The obvious wickedness aside, killing another human being, killing someone who trusted you, I do not understand how in this day and age, our people persist in their belief of moneymaking rituals. Grown men (if there are women involved, I have not seen them) drowning goats in lakes; drinking dirty water; bathing naked in some body of water because they have been told by some babalawo that that is the only way they can make money; not by working hard, not by even going out to work. Just perform some rituals and money is supposed to what? Fill the bowl every time they have a bowel movement? Rain down on them like it does in old Nollywood movies?

Maybe it has always been this way, but I do not recall it being the case when I was growing up; that wealth was celebrated this much. These days, it appears that it is not enough to have a comfortable life. Our young men and women want the kind of wealth that buys them the adulation that our wealth-obsessed society throws at the ostentatiously affluent, even when their source of wealth is questionable. Our youths are on social media retweeting videos and photos of the rich and their lifestyles and asking, “God, when?” Not, “God, how?” because the “how” is less important than the “when” in a society dominated by the love of money. Where money is god, its worshippers pay obeisance to it. What does it matter where it comes from? Even some of our churches preach prosperity as the ultimate sign of God’s love. Their god only speaks the language of materialism and his pastors show off their fleet of luxury cars as proof that they are the chosen ones.

Corrupt politicians, corrupt cronies of those in power, 419ers, drug dealers, kidnappers and dubious pastors are revered as long as they are moneyed. It is not the work that goes into creating the wealth that is applauded, but the wealth itself. So people without a kobo to their names can suddenly catapult out of nowhere with massive wealth and flaunt it with no fear. Sometimes, not even their families question where the sudden “blessing” comes from because they do not care. A friend told me once of his cousin whose father, tired of having an unemployed son years after graduation, asked him when he was going to do what his mates were doing to make money. The father listed the names of his son’s age mates who had built houses and bought cars, and asked his son again, “When are you going to join them? Are you allergic to wealth? Are you afraid of becoming a someone?” Yet my friend said, this father – an otherwise reasonable fellow – knew that many of the people he listed could not have made their money by any honest means.

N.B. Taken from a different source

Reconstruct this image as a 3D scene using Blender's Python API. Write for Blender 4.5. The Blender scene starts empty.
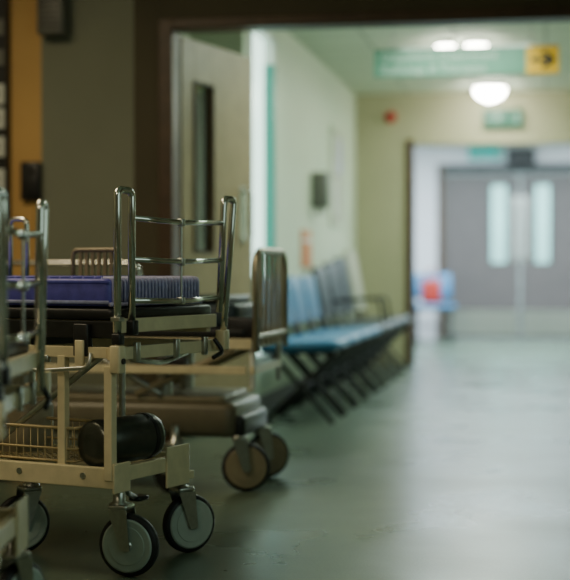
import bpy, bmesh, math, random
from mathutils import Vector, Matrix
random.seed(4)
A = math.radians(10.17)

# ------------------------------------------------------------ materials
MATS = {}
def mat(name, col, rough=0.5, metal=0.0, var=0.08, scale=30, emit=None, es=0, bump=0.0, trans=0, coat=0):
    if name in MATS: return MATS[name]
    m = bpy.data.materials.new(name); m.use_nodes = True
    nt = m.node_tree; b = nt.nodes['Principled BSDF']
    tc = nt.nodes.new('ShaderNodeTexCoord')
    n = nt.nodes.new('ShaderNodeTexNoise'); n.inputs['Scale'].default_value = scale; n.inputs['Detail'].default_value = 4
    nt.links.new(tc.outputs['Object'], n.inputs['Vector'])
    r = nt.nodes.new('ShaderNodeValToRGB')
    c = col
    r.color_ramp.elements[0].position = 0.3; r.color_ramp.elements[1].position = 0.7
    r.color_ramp.elements[0].color = (c[0]*(1-var), c[1]*(1-var), c[2]*(1-var), 1)
    r.color_ramp.elements[1].color = (min(1, c[0]*(1+var)), min(1, c[1]*(1+var)), min(1, c[2]*(1+var)), 1)
    nt.links.new(n.outputs['Fac'], r.inputs['Fac'])
    nt.links.new(r.outputs['Color'], b.inputs['Base Color'])
    b.inputs['Roughness'].default_value = rough; b.inputs['Metallic'].default_value = metal
    b.inputs['Coat Weight'].default_value = coat
    if trans: b.inputs['Transmission Weight'].default_value = trans
    if emit:
        b.inputs['Emission Color'].default_value = (*emit, 1); b.inputs['Emission Strength'].default_value = es
    if bump:
        bp = nt.nodes.new('ShaderNodeBump'); bp.inputs['Strength'].default_value = bump; bp.inputs['Distance'].default_value = 0.002
        nt.links.new(n.outputs['Fac'], bp.inputs['Height']); nt.links.new(bp.outputs['Normal'], b.inputs['Normal'])
    MATS[name] = m; return m

M_chrome = mat('chrome', (.74,.73,.67), .15, 1, .04)
M_steel = mat('brushed_steel', (.50,.51,.47), .33, 1, .1, 60)
M_cream = mat('cream_enamel', (.70,.60,.38), .35, 0, .08, 25, coat=.2)
M_beige = mat('beige_plastic', (.30,.25,.16), .45, 0, .1, 20)
M_cover = mat('olive_base_cover', (.15,.13,.085), .4, 0, .1, 20)
M_black = mat('black_plastic', (.012,.012,.013), .4, 0, .2)
M_rubber = mat('wheel_rubber', (.015,.015,.017), .55, 0, .2)
M_hub = mat('wheel_hub_grey', (.42,.50,.45), .35, .1, .06)
M_viol = mat('violet_vinyl', (.10,.09,.42), .5, 0, .15, 40, bump=.4)
M_viol2 = mat('lavender_rib', (.38,.37,.58), .4, 0, .2, 60)
M_dark = mat('dark_steel', (.022,.022,.022), .4, .3, .2)
M_tank = mat('cylinder_dark_paint', (.07,.075,.062), .30, .6, .2, 20)
M_brass = mat('tan_wire', (.46,.36,.19), .4, .4, .1)
M_white = mat('white_plastic', (.70,.72,.66), .4, 0, .03)
M_brown = mat('brown_slats', (.24,.19,.12), .4, .2, .2, 15)
M_bar = mat('tan_metal_bars', (.42,.37,.27), .3, .7, .1, 15)
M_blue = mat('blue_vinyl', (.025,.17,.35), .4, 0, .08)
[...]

As long as to be “someone” is to have money by any means necessary, we will continue to hear stories like the ones in Abeokuta and Enugu. Those who cannot do Yahoo-Yahoo, who have no access to drug barons, who are not successful kidnappers, who have no political friends in high places and who are not corrupt politicians in high places will continue to fall prey to the dubious dibia that tells them to fetch a human head for money. It does not matter if that head belongs to a stranger or to their child or lover. It does not even matter how many people are arrested, the allure remains. Show me a society where money is god and I will show you one where its worshippers will do anything, anything at all to become its high priests.